Mine is one of them!
My voice has been quiet for a while, but lately, it’s been waking up. If I’m honest, I’ve sometimes shushed it, giving it “the teacher’s look” I’m known for – especially when it threatened to become loud and unruly like a table full of seventh-grade boys. But Lord, I don’t want to shush it any longer – and truly, it’s refusing to be quieted. I want my cry for you, Lord, to reflect a true desire to know more of you. Remind me to refuse to be stifled, to be insistent, to run after you like I ran as a child after the ice cream truck.
Father, I want to sit on your lap and hear your voice. I want to rest there, call you Dad, and hear your dreams for my life.
Jesus, I want to walk beside you into this world’s dark places and with you, introduce our Dad to those who need to know him.
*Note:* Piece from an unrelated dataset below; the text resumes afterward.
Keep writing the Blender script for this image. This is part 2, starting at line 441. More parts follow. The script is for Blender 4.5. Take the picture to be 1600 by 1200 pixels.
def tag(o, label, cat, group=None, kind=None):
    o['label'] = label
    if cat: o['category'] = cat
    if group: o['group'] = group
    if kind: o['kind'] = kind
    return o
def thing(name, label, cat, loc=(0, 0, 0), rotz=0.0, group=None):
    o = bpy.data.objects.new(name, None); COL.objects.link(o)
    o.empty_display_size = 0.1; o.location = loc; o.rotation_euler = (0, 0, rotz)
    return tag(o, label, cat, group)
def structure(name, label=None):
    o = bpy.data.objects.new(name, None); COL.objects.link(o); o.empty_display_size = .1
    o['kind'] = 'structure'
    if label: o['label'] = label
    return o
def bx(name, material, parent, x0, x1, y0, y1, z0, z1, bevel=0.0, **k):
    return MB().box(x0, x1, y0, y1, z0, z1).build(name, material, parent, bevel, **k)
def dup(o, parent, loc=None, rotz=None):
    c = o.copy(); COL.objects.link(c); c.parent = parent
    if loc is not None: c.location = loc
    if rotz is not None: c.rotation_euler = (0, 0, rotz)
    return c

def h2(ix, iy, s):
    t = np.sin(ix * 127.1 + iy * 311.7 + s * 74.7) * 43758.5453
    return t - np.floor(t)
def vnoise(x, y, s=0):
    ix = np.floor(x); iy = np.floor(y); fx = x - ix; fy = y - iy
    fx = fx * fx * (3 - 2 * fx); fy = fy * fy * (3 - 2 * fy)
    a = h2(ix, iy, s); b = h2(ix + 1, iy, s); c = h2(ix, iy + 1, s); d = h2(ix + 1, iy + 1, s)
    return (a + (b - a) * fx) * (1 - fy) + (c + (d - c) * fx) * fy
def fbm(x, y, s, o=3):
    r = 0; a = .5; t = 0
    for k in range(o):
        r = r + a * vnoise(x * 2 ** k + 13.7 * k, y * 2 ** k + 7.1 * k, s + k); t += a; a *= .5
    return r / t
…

Walking with you is less scary than doing it on my own – you know me, timid and shy of new situations and hating to be unknown. But with you, I don’t have to be. If you’re there, they won’t see me, they’ll see you and you are known.
Holy Spirit, call me daily to the life of a mushroom-eater. Remind me that risks taken for God have great rewards, even if they are costly. Remind me to take time out to rest on Dad’s lap and let his voice wash over me. Remind me whose I am, who walks beside me and who lives in me. Remind me to run like a rhino toward the life you’ve designed for me.
Come, Lord Jesus, come – I need you.
**Note: My references above to running like a rhino and being a mushroom-eater come from Erwin McManus’s book The Barbarian Way – a book that profoundly changed my perception of the Christian life. Rhinos run at thirty miles an hour, but can only see thirty feet in front of them. “But with that horn pointing the way, rhinos run forward full steam ahead without apprehension…. Whatever’s at thirty-one feet needs to care that the rhinos are coming and better get out of the way.” (pp. 137-8). The mushroom-eater image can be found on pages 51 and 52.